From the day it was pitched, Initiative 912 – the one seeking to roll back the road funding package passed earlier this year by the Washington Legislature and brokered by Governor Christine Gregoire – was billed as a referendum on Gregoire and unified Democratic control of the legislative and executive branches.

Given the closeness of the last election, and the deep anger among Republicans and many independents over the way it was resolved, there was some feeling that the initiative would be a slam dunk on that basis alone – not to mention the sterling track record of anti-tax intiatives statewide in Washington.

The counting in last week’s election is nearly over now, and I-912 wound up failing 54.5% to 45.5% – a decisive nine percent. Now that the counting is nearly done, what conclusions can we draw from this intiative?

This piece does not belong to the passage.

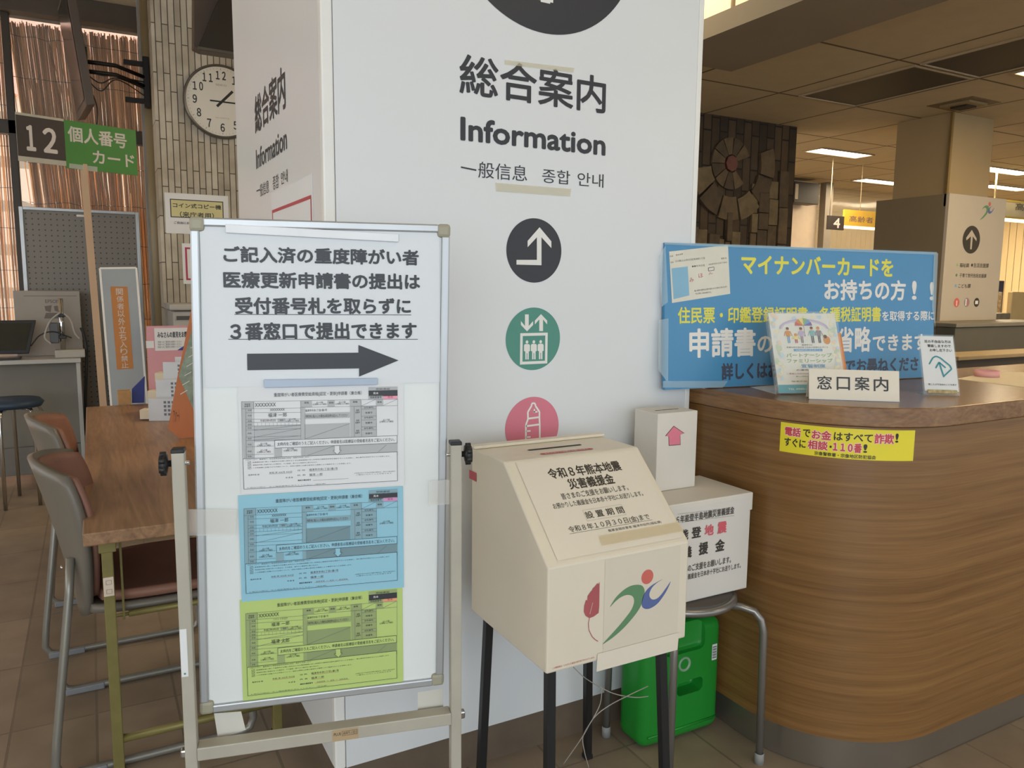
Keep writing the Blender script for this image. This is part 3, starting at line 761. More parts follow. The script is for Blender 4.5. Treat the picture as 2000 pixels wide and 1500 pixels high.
# front print
s = Sheet((BX, BY, BZ), X, Z, base=.0006)
z5 = lambda x, y: (1060+x/6.25, 1080+y/6.25)
FILM = mat('frosted_film', '#d6cdbc', .3, var=.015)
a, c = s.uv(*z5(760, 150)), s.uv(*z5(1640, 1040)); s.rect(a.x, .016, c.x, BHF-.006, FILM, 0)
EG = mat('emblem_green', '#5f8a63', .5, var=.02); EB = mat('emblem_blue', '#58689c', .5, var=.02); ER = mat('emblem_red', '#c8675c', .5, var=.02); FR = mat('feather_red', '#a8565a', .5, var=.05)
GREENP = [(818, 660), (850, 600), (900, 530), (980, 455), (1060, 405), (1140, 387), (1205, 395), (1236, 435), (1240, 490), (1218, 560), (1197, 640), (1150, 720), (1080, 810), (985, 915), (880, 1010), (790, 1075), (728, 1112), (800, 1030), (900, 920), (1000, 800), (1080, 690), (1112, 600), (1105, 545), (1075, 517), (1020, 512), (950, 540), (880, 595)]
BLUEP = [(1462, 319), (1400, 350), (1320, 400), (1260, 460), (1222, 530), (1205, 610), (1216, 662), (1262, 683), (1325, 668), (1405, 610), (1480, 510), (1530, 420), (1560, 344), (1510, 415), (1440, 510), (1390, 555), (1340, 567), (1308, 543), (1300, 495), (1330, 425), (1390, 365)]
emb_c = s.uv(*z5(1275, 290)); EMB = [[s.uv(*z5(*p))-emb_c for p in pl] for pl in (GREENP, BLUEP)]
er = ((s.uv(*z5(1347, 275))-s.uv(*z5(1201, 300))).length/2)
def emblem(sh, c, k, l=1):
    c = Vector(c)
    sh.ell(c, er*k, er*k, ER, l, 40); sh.fillp([c+p*k for p in smooth_loop(EMB[0], 4)], EG, l); sh.fillp([c+p*k for p in smooth_loop(EMB[1], 4)], EB, l)
emblem(s, emb_c, 1.0)
s.fillp([s.uv(*z5(*p)) for p in [(692, 352), (680, 378), (665, 368), (640, 400), (605, 436), (600, 455), (583, 470), (545, 525), (542, 580), (526, 570), (505, 640), (499, 715), (520, 765), (565, 795), (620, 775), (680, 730), (688, 640), (690, 500)]], FR, 1)
st = [(568, 795), (555, 860), (562, 940), (600, 1020), (640, 1058), (672, 1076)]
for i in range(5): s.line(s.uv(*z5(*st[i])), s.uv(*z5(*st[i+1])), .0017, FR, 1+.1*i)
s.line(s.uv(*z5(572, 745)), s.uv(*z5(608, 605)), .0009, FILM, 2)
s.tp('この募金箱は、いただいた募金の配分金で作られています。', z5(115, 1395), z5(632, 1283), RED, .0)
s.build('front_print', dbox)
s = Sheet((BX, BY+BD_, BZ), -Y, Z, base=.0006)
a, c = s.uv(917, 917), s.uv(931, 941); s.rect(a.x, c.y, c.x, a.y, mat('small_red_tag', '#b5525a', .5)); s.build('side_label', dbox)
# loose sheet corner under the front
s = Sheet((BX, BY+.004, BZ), X, Z, base=0)
s.O = Vector((BX, BY-.002, BZ)); pts = [(1165, 1312), (1323, 1269), (1326, 1235), (1167, 1277)]
s.P([s.uv(*p) for p in pts], LAM); o = s.build('loose_sheet', dbox); o['label'] = 'loose sheet edge hanging below the box'
for (tx, ty, fx, fy) in ((BX+.03, BY+.035, PX(1085, 1495, y=BY+.02).x, BY+.012), (BXW+BX-.045, BY+.035, BXW+BX-.022, BY+.012), (BX+.03, BY+BD_-.04, BX+.018, BY+BD_-.015), (BX+BXW-.05, BY+BD_-.04, 1.2151-.012, 1.7442-.01)):
    b = MB(); d = Vector((fx-tx, fy-ty, -BZ)); t0 = Vector((tx, ty, BZ))
    if tx < BX+.1 and ty < BY+.1: fx = tx-.008
    p = [(-.0105, -.0105), (.0105, -.0105), (.0105, .0105), (-.0105, .0105)]
    tmp = bmesh.new(); lo = [tmp.verts.new((fx+x, fy+y, 0.002)) for x, y in p]; hi = [tmp.verts.new((tx+x, ty+y, BZ-.0005)) for x, y in p]
    tmp.faces.new(lo[::-1]); tmp.faces.new(hi)
    for i in range(4): tmp.faces.new((lo[i], lo[(i+1) % 4], hi[(i+1) % 4], hi[i]))
    bmesh.ops.bevel(tmp, geom=tmp.edges[:], offset=.002, segments=1, affect='EDGES')
    b.merge(tmp, BLACKP); leg = b.build('leg', dbox)
    b = MB(); b.box((fx-.012, fy-.012, 0), (fx+.012, fy+.012, .014), BLACKP, .002); b.build('foot_cap', leg)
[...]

Certainly – by the standards of many of the initiative’s proponents – you’d have to conclude that Gregoire’s stock is rising among Washington voters. Her predecessor, Gary Locke, won election twice with much better numbers yet failed again and again to hold back initiatives he opposed. Gregoire, whose legitimacy as governor was questioned by significant chunks of the population, did in her first time out what he had been unable to. And the connection of the 912 vote to Gregiore is absolutely legitimate: She campaigned against it from beginning to end, tying her fate to it as much as her critics did. She would have had a hard time doing anything close to that if she hadn’t started well down the road of winning over Washington voters.

I-912 election map

Looking at the maps and county vote breakdowns (see our spreadsheet) we can get a little more specific.

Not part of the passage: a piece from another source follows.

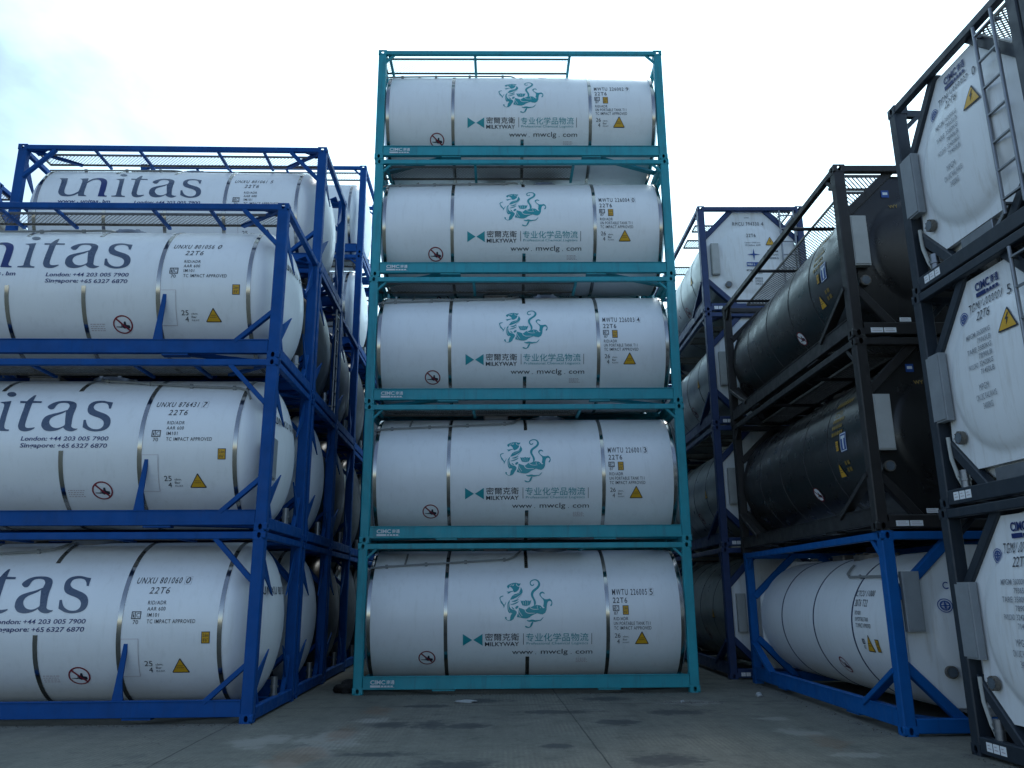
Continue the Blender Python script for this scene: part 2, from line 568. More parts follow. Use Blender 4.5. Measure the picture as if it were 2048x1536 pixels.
# lettering and emblem outlines, in metres on the tank flank
LET={'t':[(-0.857,0.7,1),(-0.756,0.696,1),(-0.737,0.761),(-0.706,0.832),(-0.676,0.835,1),(-0.663,0.7,1),(-0.533,0.694,1),(-0.527,0.656,1),(-0.66,0.658,1),(-0.646,0.509),(-0.639,0.361),(-0.636,0.266),(-0.621,0.225),(-0.585,0.209),(-0.53,0.212),(-0.486,0.219,1),(-0.487,0.204),(-0.531,0.174),(-0.583,0.158),(-0.637,0.157),(-0.698,0.179),(-0.731,0.235),(-0.736,0.276),(-0.738,0.394),(-0.743,0.533),(-0.762,0.654,1),(-0.841,0.655,1)],'a':[(-0.36,0.535),(-0.4,0.57),(-0.395,0.608),(-0.345,0.661),(-0.281,0.692),(-0.2,0.703),(-0.102,0.696),(-0.03,0.668),(0.012,0.621),(0.027,0.545),(0.025,0.461),(0.028,0.372),(0.039,0.276),(0.044,0.234),(0.072,0.209),(0.111,0.199),(0.144,0.199,1),(0.133,0.184),(0.091,0.162),(0.046,0.156),(-0.012,0.169),(-0.055,0.199),(-0.069,0.219,1),(-0.126,0.184),(-0.196,0.162),(-0.269,0.159),(-0.338,0.179),(-0.383,0.224),(-0.401,0.271),(-0.399,0.35),(-0.361,0.41),(-0.271,0.45),(-0.177,0.479),(-0.087,0.521,1),(-0.082,0.589),(-0.108,0.634),(-0.144,0.654),(-0.203,0.661),(-0.255,0.648),(-0.282,0.608),(-0.292,0.557),(-0.307,0.533),(-0.334,0.528)],'ah':[(-0.101,0.491,1),(-0.068,0.328),(-0.056,0.265),(-0.074,0.24),(-0.123,0.214),(-0.178,0.209),(-0.238,0.229),(-0.282,0.276),(-0.297,0.318),(-0.287,0.366),(-0.255,0.399),(-0.191,0.433),(-0.141,0.456)],'s':[(0.539,0.668,1),(0.546,0.543,1),(0.516,0.543,1),(0.496,0.595),(0.458,0.641),(0.403,0.661),(0.347,0.661),(0.297,0.641),(0.279,0.595),(0.287,0.557),(0.328,0.515),(0.405,0.479),(0.49,0.444),(0.558,0.399),(0.596,0.339),(0.606,0.275),(0.59,0.219),(0.542,0.178),(0.472,0.159),(0.398,0.154),(0.312,0.169),(0.251,0.199),(0.214,0.219,1),(0.2,0.339,1),(0.232,0.341,1),(0.255,0.286),(0.294,0.234),(0.353,0.199),(0.41,0.189),(0.465,0.196),(0.504,0.229),(0.51,0.281),(0.487,0.328),(0.425,0.371),(0.332,0.405),(0.255,0.444),(0.216,0.497),(0.2,0.557),(0.202,0.628),(0.244,0.682),(0.313,0.703),(0.389,0.703),(0.472,0.682)],'u':[(-2.259,0.69,1),(-2.095,0.693,1),(-2.057,0.527),(-2.047,0.389),(-2.039,0.295),(-2.012,0.233),(-1.944,0.204),(-1.851,0.223),(-1.769,0.283,1),(-1.759,0.351),(-1.767,0.532),(-1.794,0.629),(-1.854,0.674,1),(-1.694,0.695,1),(-1.668,0.573),(-1.653,0.415),(-1.651,0.274),(-1.643,0.214),(-1.598,0.183,1),(-1.592,0.169,1),(-1.749,0.175,1),(-1.761,0.236,1),(-1.828,0.191),(-1.92,0.166),(-2.026,0.168),(-2.099,0.192),(-2.144,0.251),(-2.156,0.317),(-2.163,0.453),(-2.184,0.592),(-2.212,0.645)],'arch':[(-1.668,0.573,1),(-1.619,0.663),(-1.546,0.708),(-1.477,0.71,1),(-1.445,0.629,1),(-1.49,0.646),(-1.548,0.639),(-1.608,0.597),(-1.667,0.508,1)],'leg':[(-1.515,0.709,1),(-1.438,0.707),(-1.35,0.662),(-1.298,0.594),(-1.268,0.489),(-1.253,0.327),(-1.259,0.232),(-1.239,0.194),(-1.2,0.187,1),(-1.198,0.163,1),(-1.369,0.168,1),(-1.368,0.306),(-1.383,0.488),(-1.405,0.564),(-1.446,0.619),(-1.49,0.646,1)],'i':[(-1.15,0.673,1),(-0.988,0.7,1),(-0.963,0.544),(-0.944,0.361),(-0.932,0.236),(-0.903,0.194),(-0.848,0.184,1),(-0.851,0.16,1),(-1.109,0.167,1),(-1.109,0.188,1),(-1.033,0.199),(-1.026,0.235),(-1.029,0.392),(-1.048,0.57),(-1.075,0.636),(-1.109,0.654)],'dot':[(-0.989,0.86),(-1.007,0.885),(-1.033,0.907),(-1.062,0.923),(-1.092,0.928),(-1.115,0.922),(-1.13,0.907),(-1.134,0.885),(-1.127,0.86),(-1.11,0.836),(-1.085,0.815),(-1.057,0.802),(-1.029,0.798),(-1.005,0.802),(-0.989,0.816),(-0.983,0.836)]}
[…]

First, the rough tie between the vote for Gregoire and against 912 is fairly obvious when you look at the counties most pulled each way. The same four counties topped the list in their voters for Gregoire and against 912 (San Juan, King, Jefferson and Thurston). And, loosely, the counties least enamored of Gregoire also tended to vote best for 912.

But that’s only a tendency, and the variations may be significant.

Last year, for example, Snoh0mish County, which has a small Democratic tilt, voted substantially for Republican Dino Rossi for governor – it was one of Gregoire’s surprise losses. In the 912 voting, however, Snohomish voted even more strongly against the initiative – something of a return to form. Gregoire took some personal heat last year for letting Snohomish slip away; evidently she has begun the process of winning it back.

Also highly interesting are the collection of marginal or Republican counties whose votes on 912 varied from their votes for governor last year. Walla Walla in the southeast jumps out among these: It voted 35.2% for Gregoire last year, but 52.1% against 912 – a remarkable change of heart. (We will be exploring what’s happening in Walla Walla.) To a lesser degree Island County is of interest, too: 44.8% for Gregoire, 52.5% against 912. And there are others.

There is a flip side, too: Counties that, at least in relative terms, like 912 better than they did Gregoire. Whatcom County, which Gregoire won last year (one of only eight she won), narrowly went for 912 this time – due to the especially strong tax antipathy there, or some other reason? The counties liking 912 significantly more than they liked Gregoire – throw Cowlitz, Pacific, Grays Harbor and Sakmania, all in the rural southwest, onto that list – may share a rural unease with taxes and government, even if they hang in with their Democratic heritage. Democratic and Republican strategists both should be taking a close look at those counties.

For the moment, though, 912 suggests Gregoire is well ensconced, and a long way from the easy target some Republicans once had envisioned.